◆ **DATA**
-------------------------

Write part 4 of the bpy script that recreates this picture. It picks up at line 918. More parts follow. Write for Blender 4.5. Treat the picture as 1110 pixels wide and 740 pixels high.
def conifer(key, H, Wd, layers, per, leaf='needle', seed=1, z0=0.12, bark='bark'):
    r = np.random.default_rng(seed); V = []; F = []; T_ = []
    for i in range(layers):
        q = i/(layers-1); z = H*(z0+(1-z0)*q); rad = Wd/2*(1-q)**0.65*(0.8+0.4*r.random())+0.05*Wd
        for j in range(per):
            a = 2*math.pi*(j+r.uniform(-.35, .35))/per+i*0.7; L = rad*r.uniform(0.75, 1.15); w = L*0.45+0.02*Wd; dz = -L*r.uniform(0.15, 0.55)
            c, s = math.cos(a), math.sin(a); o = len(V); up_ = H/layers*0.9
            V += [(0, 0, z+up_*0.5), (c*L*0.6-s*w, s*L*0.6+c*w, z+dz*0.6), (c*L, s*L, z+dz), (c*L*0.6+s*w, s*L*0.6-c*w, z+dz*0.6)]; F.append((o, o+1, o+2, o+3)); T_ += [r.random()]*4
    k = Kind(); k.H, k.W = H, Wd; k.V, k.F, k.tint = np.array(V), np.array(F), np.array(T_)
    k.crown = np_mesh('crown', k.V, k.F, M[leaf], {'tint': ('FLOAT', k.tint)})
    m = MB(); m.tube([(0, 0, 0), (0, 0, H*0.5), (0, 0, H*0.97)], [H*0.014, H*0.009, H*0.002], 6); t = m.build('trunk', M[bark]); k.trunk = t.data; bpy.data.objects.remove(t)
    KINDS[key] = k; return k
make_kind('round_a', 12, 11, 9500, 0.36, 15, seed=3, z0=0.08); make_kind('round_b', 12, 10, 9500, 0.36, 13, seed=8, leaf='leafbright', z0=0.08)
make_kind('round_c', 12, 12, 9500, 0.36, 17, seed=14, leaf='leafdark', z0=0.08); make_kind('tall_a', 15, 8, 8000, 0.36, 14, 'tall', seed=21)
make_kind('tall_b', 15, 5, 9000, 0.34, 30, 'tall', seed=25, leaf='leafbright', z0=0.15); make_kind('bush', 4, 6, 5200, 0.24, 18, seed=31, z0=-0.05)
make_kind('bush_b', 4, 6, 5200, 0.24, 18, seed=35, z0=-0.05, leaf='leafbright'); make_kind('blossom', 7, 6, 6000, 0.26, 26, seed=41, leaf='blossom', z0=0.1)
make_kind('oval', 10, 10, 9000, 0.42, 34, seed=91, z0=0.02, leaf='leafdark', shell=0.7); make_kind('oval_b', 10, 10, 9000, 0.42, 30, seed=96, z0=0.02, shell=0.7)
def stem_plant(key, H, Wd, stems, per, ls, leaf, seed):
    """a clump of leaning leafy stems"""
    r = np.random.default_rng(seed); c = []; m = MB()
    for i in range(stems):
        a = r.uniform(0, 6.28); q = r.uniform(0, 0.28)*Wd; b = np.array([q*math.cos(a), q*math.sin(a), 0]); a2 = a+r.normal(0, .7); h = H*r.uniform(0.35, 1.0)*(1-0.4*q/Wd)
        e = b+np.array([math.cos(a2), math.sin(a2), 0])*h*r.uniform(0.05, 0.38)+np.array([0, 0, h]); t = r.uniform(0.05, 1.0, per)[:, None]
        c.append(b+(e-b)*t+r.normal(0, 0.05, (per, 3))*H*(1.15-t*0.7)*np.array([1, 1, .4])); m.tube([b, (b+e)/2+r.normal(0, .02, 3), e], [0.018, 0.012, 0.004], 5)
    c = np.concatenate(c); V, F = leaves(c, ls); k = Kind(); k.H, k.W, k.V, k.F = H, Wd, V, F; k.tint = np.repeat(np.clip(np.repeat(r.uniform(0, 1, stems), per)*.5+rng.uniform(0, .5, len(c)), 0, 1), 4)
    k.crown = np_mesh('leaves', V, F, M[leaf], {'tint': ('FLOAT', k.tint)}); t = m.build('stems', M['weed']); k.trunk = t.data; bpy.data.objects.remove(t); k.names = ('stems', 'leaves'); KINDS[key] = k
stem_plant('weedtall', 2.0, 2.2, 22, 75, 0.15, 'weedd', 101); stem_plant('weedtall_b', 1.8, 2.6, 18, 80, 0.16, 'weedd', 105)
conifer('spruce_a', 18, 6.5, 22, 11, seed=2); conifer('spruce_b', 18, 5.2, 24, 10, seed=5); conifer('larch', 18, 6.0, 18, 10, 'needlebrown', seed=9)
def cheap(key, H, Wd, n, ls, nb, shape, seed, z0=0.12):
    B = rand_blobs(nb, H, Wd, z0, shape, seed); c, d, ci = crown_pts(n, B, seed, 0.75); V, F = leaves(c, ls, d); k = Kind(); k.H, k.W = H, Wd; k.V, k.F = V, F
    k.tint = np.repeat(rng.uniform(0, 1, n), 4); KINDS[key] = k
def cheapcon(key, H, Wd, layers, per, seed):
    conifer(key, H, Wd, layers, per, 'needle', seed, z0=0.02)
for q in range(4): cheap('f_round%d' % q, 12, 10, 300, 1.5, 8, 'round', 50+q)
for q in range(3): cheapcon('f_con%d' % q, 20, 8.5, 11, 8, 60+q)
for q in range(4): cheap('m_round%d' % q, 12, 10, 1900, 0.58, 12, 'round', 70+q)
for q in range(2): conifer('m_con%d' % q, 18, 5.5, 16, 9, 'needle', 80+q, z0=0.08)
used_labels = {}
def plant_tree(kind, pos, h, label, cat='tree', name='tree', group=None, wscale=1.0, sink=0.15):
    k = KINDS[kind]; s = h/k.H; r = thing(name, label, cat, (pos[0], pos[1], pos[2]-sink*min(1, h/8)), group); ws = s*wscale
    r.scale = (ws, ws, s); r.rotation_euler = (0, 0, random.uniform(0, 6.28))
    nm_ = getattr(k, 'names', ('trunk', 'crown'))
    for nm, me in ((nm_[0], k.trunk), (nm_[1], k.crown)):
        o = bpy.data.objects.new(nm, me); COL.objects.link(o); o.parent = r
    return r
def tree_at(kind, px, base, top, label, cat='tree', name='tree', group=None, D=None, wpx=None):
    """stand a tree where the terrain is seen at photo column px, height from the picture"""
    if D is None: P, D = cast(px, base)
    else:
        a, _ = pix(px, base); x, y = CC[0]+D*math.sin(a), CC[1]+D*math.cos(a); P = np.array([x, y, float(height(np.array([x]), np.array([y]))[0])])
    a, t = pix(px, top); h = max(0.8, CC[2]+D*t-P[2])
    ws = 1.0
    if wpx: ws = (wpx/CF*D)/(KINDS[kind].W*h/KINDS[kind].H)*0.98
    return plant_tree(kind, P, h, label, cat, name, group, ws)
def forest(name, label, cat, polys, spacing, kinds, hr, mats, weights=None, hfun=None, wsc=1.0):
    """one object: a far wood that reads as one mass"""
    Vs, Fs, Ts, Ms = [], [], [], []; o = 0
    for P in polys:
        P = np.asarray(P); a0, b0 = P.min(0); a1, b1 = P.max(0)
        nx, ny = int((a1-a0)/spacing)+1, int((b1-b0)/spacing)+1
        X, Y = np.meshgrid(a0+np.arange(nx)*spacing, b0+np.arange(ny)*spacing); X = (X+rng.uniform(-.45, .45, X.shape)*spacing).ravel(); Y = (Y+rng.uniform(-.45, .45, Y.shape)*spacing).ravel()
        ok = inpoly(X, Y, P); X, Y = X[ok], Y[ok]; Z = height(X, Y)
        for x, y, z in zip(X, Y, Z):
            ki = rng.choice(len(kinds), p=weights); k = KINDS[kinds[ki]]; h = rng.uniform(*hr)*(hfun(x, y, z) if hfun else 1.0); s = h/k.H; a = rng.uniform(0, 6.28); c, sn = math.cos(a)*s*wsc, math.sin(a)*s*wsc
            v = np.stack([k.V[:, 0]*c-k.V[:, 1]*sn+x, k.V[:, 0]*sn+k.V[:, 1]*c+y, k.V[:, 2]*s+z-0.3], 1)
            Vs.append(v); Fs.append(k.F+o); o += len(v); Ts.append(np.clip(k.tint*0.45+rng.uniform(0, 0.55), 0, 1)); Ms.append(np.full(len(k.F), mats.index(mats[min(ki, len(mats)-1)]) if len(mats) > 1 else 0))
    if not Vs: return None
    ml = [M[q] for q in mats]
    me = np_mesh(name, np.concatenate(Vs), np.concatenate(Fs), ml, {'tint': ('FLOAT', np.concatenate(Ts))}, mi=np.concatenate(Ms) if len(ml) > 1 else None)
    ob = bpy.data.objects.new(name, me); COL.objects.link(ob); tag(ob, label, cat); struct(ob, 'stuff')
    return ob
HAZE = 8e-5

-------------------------

◆ **WHAT YOU HAVE TO DO**
Out of the material above, select every line that holds the string "picture".

◆ **WRITTEN SOLUTION**
Write part 4 of the bpy script that recreates this picture. It picks up at line 918. More parts follow. Write for Blender 4.5. Treat the picture as 1110 pixels wide and 740 pixels high.
    """stand a tree where the terrain is seen at photo column px, height from the picture"""